There is a site that offers printed copies made from the scans done by Butkus.  I sure hope that they are sharing some of their profits with Mike because they could not offer the service without the efforts he has put into his project.  I'm not very optimistic that is happening because they do not acknowledge the source of their materials which is only apparent if you notice the watermark which Mike includes in his scans.  While Butkus does not own the copyright to the materials, his considerable efforts to preserve and present the material are a great asset to the history of photography which should not go without appropriate recognition and support.

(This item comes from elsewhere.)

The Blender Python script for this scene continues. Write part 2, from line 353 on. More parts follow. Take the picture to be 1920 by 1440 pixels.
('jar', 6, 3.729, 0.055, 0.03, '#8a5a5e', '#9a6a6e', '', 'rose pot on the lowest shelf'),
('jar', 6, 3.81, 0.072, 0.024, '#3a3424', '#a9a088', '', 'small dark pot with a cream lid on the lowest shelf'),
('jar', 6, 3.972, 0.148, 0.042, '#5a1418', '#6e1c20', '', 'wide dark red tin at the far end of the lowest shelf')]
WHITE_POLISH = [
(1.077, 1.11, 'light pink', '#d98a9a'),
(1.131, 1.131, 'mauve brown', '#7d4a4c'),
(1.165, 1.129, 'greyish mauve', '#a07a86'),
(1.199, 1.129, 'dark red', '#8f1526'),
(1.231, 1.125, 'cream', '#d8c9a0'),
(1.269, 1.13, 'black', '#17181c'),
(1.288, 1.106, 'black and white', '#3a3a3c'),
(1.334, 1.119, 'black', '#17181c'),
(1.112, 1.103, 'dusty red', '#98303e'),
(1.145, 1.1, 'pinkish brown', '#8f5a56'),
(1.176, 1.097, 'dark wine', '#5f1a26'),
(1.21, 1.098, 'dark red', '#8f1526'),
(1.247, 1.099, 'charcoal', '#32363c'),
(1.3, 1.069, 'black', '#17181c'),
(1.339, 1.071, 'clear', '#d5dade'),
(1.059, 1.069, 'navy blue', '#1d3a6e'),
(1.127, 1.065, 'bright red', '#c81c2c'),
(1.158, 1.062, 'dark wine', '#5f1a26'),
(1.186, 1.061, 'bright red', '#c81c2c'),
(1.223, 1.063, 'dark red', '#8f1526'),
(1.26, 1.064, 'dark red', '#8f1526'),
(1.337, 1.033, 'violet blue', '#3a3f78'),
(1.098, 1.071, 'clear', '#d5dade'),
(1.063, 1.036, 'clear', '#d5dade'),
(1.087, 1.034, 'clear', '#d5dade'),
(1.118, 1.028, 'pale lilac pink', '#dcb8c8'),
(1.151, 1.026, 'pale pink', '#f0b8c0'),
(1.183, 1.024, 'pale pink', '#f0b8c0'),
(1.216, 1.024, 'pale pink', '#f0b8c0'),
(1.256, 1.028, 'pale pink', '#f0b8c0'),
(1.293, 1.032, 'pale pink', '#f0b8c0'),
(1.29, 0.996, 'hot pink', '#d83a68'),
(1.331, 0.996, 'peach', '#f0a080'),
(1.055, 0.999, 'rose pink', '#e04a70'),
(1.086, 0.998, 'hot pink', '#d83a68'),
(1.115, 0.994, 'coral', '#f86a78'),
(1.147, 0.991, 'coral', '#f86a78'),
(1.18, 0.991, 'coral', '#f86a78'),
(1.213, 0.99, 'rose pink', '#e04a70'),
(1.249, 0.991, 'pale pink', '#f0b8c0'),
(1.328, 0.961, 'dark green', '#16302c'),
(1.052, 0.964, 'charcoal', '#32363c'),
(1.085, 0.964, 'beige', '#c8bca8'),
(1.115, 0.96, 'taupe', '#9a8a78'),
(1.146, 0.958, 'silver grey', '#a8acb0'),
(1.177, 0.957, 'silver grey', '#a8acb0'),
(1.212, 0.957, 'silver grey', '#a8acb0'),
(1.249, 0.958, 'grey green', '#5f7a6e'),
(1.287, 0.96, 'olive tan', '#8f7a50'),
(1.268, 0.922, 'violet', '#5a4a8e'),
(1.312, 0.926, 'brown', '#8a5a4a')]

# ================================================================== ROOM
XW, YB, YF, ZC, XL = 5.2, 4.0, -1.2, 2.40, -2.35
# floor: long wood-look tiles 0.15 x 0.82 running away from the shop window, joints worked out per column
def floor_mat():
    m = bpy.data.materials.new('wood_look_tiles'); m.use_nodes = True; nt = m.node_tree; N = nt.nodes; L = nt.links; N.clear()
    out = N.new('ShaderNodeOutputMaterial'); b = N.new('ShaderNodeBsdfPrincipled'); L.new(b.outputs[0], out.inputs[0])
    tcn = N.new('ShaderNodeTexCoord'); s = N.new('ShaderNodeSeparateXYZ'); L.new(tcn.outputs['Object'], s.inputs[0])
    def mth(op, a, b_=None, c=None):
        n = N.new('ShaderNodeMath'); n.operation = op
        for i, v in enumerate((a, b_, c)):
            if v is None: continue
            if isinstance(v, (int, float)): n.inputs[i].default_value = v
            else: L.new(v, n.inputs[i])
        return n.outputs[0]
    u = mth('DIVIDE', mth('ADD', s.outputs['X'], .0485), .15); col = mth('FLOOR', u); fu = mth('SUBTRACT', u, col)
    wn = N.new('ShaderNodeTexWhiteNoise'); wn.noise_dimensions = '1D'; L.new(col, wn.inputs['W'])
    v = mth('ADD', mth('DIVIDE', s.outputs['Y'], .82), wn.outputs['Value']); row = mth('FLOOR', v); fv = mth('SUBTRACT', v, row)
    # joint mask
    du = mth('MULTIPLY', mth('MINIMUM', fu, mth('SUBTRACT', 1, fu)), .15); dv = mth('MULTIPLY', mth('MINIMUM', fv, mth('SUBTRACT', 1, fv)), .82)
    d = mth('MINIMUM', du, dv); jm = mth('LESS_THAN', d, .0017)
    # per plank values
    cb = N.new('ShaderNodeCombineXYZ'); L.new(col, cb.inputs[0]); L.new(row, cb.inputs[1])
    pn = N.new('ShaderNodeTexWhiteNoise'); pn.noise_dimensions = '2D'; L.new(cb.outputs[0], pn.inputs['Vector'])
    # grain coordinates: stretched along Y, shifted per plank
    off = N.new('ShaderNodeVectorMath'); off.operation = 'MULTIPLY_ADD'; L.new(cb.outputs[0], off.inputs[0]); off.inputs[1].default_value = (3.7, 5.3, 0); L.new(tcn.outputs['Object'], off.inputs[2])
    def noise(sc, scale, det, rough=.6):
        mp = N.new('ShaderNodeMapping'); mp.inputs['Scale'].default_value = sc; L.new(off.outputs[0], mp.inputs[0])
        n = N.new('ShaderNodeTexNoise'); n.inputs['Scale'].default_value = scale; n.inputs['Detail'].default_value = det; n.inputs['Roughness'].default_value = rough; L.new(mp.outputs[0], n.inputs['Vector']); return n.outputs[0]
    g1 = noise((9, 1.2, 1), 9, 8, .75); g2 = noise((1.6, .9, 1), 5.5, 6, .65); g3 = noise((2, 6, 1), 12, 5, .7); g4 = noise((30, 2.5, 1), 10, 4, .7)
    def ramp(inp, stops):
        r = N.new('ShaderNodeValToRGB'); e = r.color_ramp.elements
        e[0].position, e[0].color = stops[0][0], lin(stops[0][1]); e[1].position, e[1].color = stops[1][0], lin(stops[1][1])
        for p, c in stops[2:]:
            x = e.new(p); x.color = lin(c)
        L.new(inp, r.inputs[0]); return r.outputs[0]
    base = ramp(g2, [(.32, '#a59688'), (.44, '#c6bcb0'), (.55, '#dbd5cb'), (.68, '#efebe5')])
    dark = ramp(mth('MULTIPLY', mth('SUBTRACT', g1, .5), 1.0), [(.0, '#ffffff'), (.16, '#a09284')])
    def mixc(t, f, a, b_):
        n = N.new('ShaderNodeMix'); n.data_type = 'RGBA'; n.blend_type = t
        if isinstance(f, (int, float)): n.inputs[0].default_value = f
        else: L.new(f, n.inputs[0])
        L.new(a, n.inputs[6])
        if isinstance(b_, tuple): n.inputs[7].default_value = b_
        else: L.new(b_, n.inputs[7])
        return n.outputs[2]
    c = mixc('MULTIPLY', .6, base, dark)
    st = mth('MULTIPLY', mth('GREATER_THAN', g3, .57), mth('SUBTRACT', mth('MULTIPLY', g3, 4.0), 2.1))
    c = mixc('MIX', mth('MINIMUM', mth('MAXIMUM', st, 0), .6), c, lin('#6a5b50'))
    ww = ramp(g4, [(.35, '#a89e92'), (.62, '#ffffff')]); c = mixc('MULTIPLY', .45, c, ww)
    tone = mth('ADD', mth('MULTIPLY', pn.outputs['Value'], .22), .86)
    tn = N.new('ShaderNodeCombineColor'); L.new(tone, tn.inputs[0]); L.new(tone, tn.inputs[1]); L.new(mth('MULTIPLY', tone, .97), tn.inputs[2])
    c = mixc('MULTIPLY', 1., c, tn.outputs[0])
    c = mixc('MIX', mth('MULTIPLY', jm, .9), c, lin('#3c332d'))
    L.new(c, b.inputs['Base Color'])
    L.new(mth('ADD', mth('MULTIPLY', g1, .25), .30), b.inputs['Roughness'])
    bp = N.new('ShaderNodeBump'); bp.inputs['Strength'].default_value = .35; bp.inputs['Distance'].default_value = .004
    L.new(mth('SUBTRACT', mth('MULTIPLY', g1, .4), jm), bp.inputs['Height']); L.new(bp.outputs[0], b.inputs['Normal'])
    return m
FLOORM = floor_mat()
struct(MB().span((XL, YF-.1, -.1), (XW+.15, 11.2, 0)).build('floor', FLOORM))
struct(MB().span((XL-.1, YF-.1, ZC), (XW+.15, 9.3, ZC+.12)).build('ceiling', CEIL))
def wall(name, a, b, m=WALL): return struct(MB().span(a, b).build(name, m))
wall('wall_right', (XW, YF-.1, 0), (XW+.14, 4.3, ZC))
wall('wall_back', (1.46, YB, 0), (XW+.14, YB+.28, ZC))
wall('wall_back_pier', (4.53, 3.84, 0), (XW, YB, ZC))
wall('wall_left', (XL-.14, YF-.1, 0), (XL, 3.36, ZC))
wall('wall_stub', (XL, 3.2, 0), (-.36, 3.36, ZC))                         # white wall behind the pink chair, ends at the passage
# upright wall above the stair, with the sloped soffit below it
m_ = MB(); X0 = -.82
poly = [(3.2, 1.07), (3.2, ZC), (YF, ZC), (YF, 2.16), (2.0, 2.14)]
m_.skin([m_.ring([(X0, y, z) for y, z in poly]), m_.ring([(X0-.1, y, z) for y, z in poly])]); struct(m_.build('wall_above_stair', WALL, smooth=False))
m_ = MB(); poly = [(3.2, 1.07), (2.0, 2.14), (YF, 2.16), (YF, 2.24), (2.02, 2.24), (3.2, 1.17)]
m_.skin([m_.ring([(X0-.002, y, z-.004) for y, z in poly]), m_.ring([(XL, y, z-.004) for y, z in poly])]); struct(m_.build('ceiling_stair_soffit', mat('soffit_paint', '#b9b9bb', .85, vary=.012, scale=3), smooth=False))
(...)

Wednesday, February 06, 2013

Shooting the Delco 828

The Delco 828 is the last version of the Argus Model M, produced by a Philadelphia company which bought the dies from Argus after WWII.  The construction of the camera was simplified by making the lens mount rigidly fixed, and the lens was now a two-element design rather than the Anastigmat triplet in the original design by Gustave Fassin.


My Delco 828 is in pretty nice shape except for a missing rear viewfinder lens.  In order to use the camera I found it helpful to remove the front view lens as well so I would have a clear if restricted view of the subject.


As the photos show, the Delco is capable of making some nice images with the two-element lens stopped down.  The central portion of the images seem about as sharp as those from the Model A triplet.


Unlike the triplet, however, the sharpness of the image falls off sharply toward the edges.  Keeping that in mind, it is still possible to get perfectly acceptable images if the primary subject is placed appropriately in relation to the background.  It is basically the mind-set required for using a box camera.


Opening up the Delco's lens to its f9.7 maximum aperture causes the whole image to go soft.  That still might not have been a deal breaker for the original users who were most likely getting back wallet-sized prints from the local drugstore.  Bigger enlargements, however, are out of the question unless you are in pursuit of a 19th Century pictorialist style.

Tuesday, February 05, 2013

Argus Model M

I was surprised to find myself the only bidder at eBay on a pair of late '30s Argus cameras, an Argus AF and a Model M.  Either one alone seemed worth the $20 I paid for the two together.


I was particularly pleased with the diminutive Model M because it has the 3-element Anastigmat lens.


The 828 roll film used in the Model M hasn't been made for a long time.  Luckily, the film is the same width as 35mm film.  I just taped over the two windows on the camera back, and then rolled some Kentmere 100 onto the little spools without any backing and inserted it in the camera in a dark bag.

Although the camera looks nearly perfect, it turned out to have some problems.  The pictures from the first roll were all out of  focus, and the negatives were riddled with light leak streaks.    I disassembled the camera and found that the spongy packing in the collapsible lens mount was deteriorated and loose.  The packing material was both letting some light by, and it also prevented the lens from fully extending to the proper focal length.  I removed the lens mount packing material, reassembled the camera and loaded up another roll of Kentmere.  The extended mount seemed to be making a good seal, but I layed on some black tape just in case.

The second roll looks fine.  The Kentmere is pretty grainy stuff, but the photos still show the good resolution and interesting tonal values that I was hoping to get from the lens.







I'm looking forward to trying some other film in the Model M, perhaps some Acros or TMAX 100.  I've also ordered a couple rolls of forty-year-old 828 Verichrome Pan, so that should be interesting too.